In this regard it is also worth mentioning the first evaluation and reports regarding the application of PNRR, which seems still slow compared to its objectives, especially when it comes to young people, as highlighted by the IV report on the generational gap by the Bruno Visentini Foundation and Luiss University. According to the report, the gender pay gap between workers aged 25 to 34 has increased considerably from 1.3% in 2007 to 4.6%. Even among the employed between the ages of 15 and 29, between 2019 and 2020, there is a decrease of 1.5% for males, which for women is more than triple (-5%). The indicator relating to income, wealth and welfare for the under 35s goes from an average value of 63,500 euros in 2006 to just 15,000 euros, according to official data from the Bank of Italy survey.
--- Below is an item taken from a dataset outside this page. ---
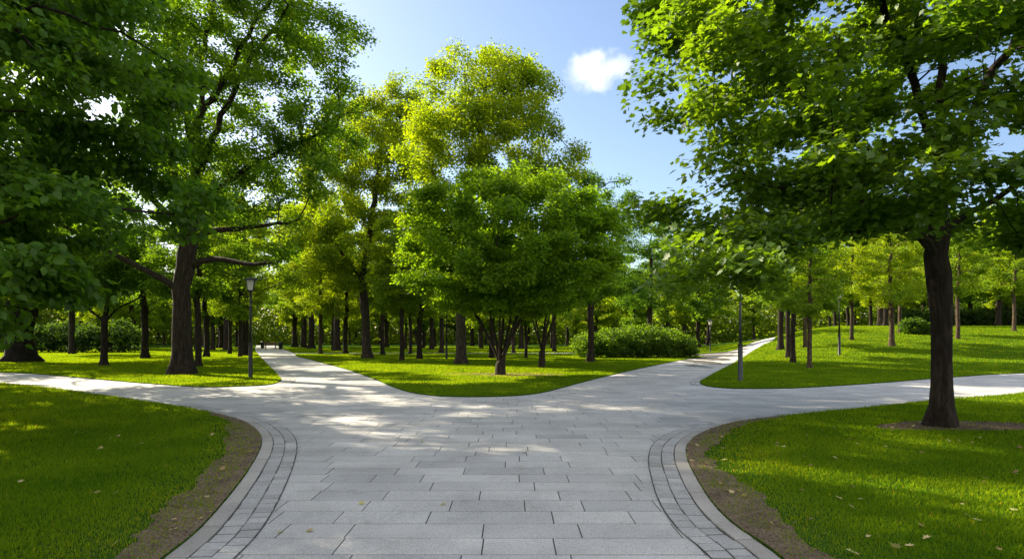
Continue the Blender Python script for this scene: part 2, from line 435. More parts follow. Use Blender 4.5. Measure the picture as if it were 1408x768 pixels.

According to the latest update of September 2022 regarding the implementation of PNRR by the former MiSE, 8 out of the 10 milestones indicated have been reached, with significant progressions regarding the access to credit and for the innovation of enterprises and for boosting start-up and ventures dedicated to sustainability and ecological transition, as well as for research and innovation within the Horizon Europe project and for the creation of female enterprises.

Again there is no direct mention of youth enterprises and initiatives, even though there is a generalised approach of incentives that involve by default young audiences, but it’s certainly visible an improvement in the approach towards youth’s more specific needs, indicating Italy’s slow but inevitable adaptation to the European paradigm.